One is left worrying not only about the capacity, but also about the actual will on the part of GERB to rule as the democratic center-right party it sometimes tries to represent itself as being. The incapacity to organize the voting process according to strict legal rules is compensated by a virtuoso undercover discipline. The complete absurdity of the situation was sealed Thursday, when Bulgaria’s Central Electoral Commission divulged the final results of the presidential race a day and a half after the legally mandated 48-h deadline.
The violation of formal rules and the forgeries, some might say, did not tip the scales decisively in favor of GERB, who anyway received a strong electoral support Sunday. But the purposeful impotence to ensure to the citizens the conditions to exercise a basic constitutional right from which the legitimacy of power derives means to undermine the very notion of the state. And it also cancels any talk about justice and a better life for citizens.
Flawed elections 2011 are a symbol for the failure of the Borisov’s GERB government to do real politics and to fulfill the tasks that brought it to power back in 2009: to punish the presumed corrupt officials of the previous Three-way coalition, and to revive the economy.
2. Hours after the Sunday vote the Borisov cabinet staged the latest PR campaign of totally empty, but supposedly effective stunts. All of that would have been just a circus grown tedious, if it referred only to the “many new monasteries” that the cabinet had allegedly built, and the spontaneous donation of books for Bulgarian cultural centers. All the worse that one of the stunts involved Bulgaria’s state budget for 2012.

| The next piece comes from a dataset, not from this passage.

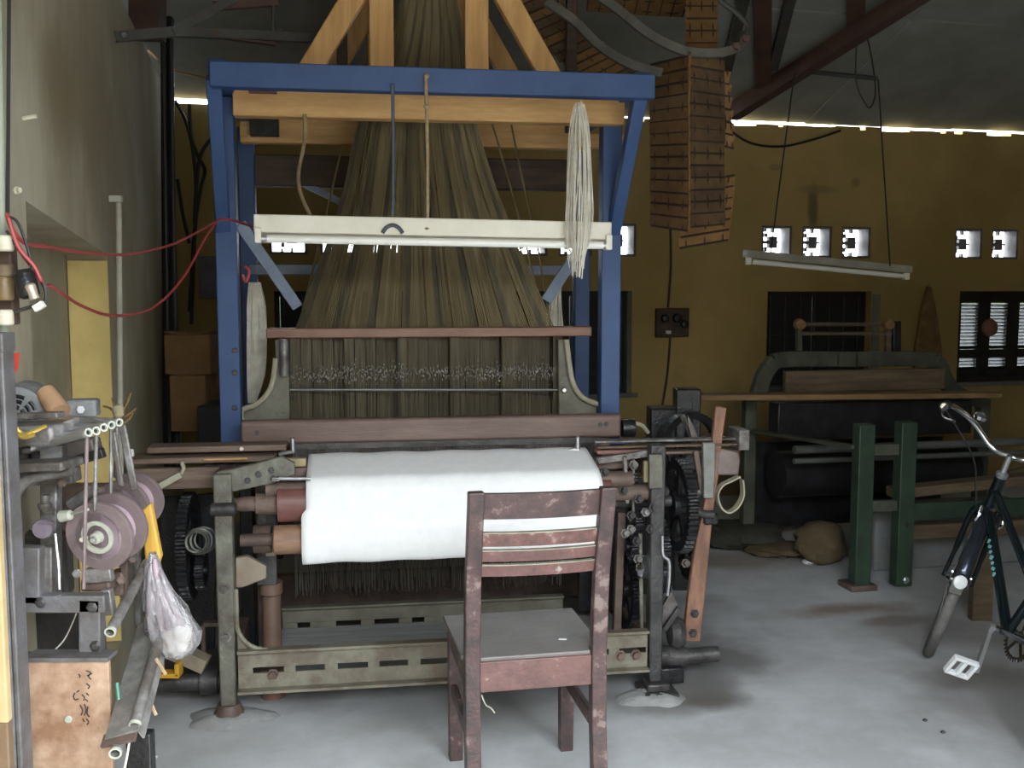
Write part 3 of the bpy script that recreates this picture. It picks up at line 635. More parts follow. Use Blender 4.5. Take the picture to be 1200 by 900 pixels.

The unwillingness of cabinet to announce even the budget framework before the first round of elections was countered by the revealing of key parameters the very next day. This, together with some grossly emphasized details, makes the indisputable impression of a farce. Instead of implementing a transparent and thoughtful budget policy, the Borisov cabinet used the budget for populist ends.
Cheap trick no.1: The minimum wage, until recently stuck at BGN 250, will reach BGN 290 during 2012. Besides, there will be more money for education and culture and less for the police – some meager BGN 50 M transferred to education from the billion budget of the Ministry of Interior. Then cheap trick no.2: An estimated growth of 2.9% and a fantastic budget deficit of 1.3%, a champion in the EU. Bulgaria’s Minister of Finance Simeon Djankov has already had the chance to convince citizens of his acuity with forecasting GDP growth. The values for the last two budgets had to be revised. Alas, the growth estimate for 2012 is also likely to prove unrealistic. Some have pointed out that given the envisioned low deficit, Bulgaria’s fiscal reserve would have to be depleted by 1/3. Apart from that, the question of how to stimulate growth is not tackled yet again.
At any rate the cabinet’s goal is clear – to blur the vision of Bulgarian voters, who are to think that government is doing serious business, keeping the country a safe isle in the stormy European waters. This is a theme that PM Borisov brought on as early as when he disrespectfully cast his ballot minutes before end of voting Sunday – a theme that we will be obliged to listen to for long.
3. Be it effective or no, the revealing of budget 2012 is just the latest attempt on the part of the Borisov cabinet to create an effect without putting in any actual content. This is sure in harmony with the citizens’ fatigue with abstract democratic institutions and procedure, and their expectation for something simpler and more captivating – a phenomenon that many analysts have noted.
Such a thing the Bulgarian citizen can easily find in the image of PM Borisov and his relation to his own presidential candidate. Ever since the epic nomination of Rosen Plevneliev as GERB’s runner for October presidential elections, Borisov did everything he could to show who’s in charge and to what extent the presidential institution is going to be independent from the executive, in the event of Plevneliev’s election.
The Bulgarian PM frequently used to that effect moves that can only be interpreted as insulting for Plevneliev himself. The show culminated in GERB’s official press conference after the first round. There is no way a dignified candidate for head of state could allow someone to straighten his hear, or pull at his ear, even when the person doing that is the burly Boyko. (Yes, the Bulgarian PM did that, literally.)
Hence the claim (as issued e.g. by Ivan Krastev) that both Borisov and Plevneliev are “committed Europeans” can sound convincing only for Europeans unacquainted with the quaint palette of Bulgarian politics. Alas, just as GERB successfully used on a national scale vote soliciting methods used regionally by its arch-enemy, ethnic Turkish Movement for Rights and Freedoms – so here we have the perverse confirmation of the insolent statement of the Movement’s controversial leader Ahmed Dogan 4 years ago that “vote-buying is a European phenomenon.” And what about rule by means of gang- and clan-like relations, instead of rule by virtue of institutions and legal rules?
Rosen Plevneliev’s presidential candidacy from a structure operating the way GERB does, and, what is more, the fact that Plevneliev himself allowed such behavior on the part of PM Borisov, delegitimizes right from the start all claims about a democratic potential, all talk of responsible commitments, all referring to a political left and right.
We can count that the nice fa?ade with tales of minimum budget deficit, European People’s Party, firm promises, monasteries and road infrastructure will hold on. However, if electoral trends are maintained and GERB grabs the run-off presidential vote Sunday, behind this fa?ade, a creeping form of pseudo-democracy will continue to entrench itself in Bulgaria, a rule by a quasi-authoritarian party that has grabbed all positions of power and that is leading the people the way it, the party, and it, the people, understand the notion of “leading”.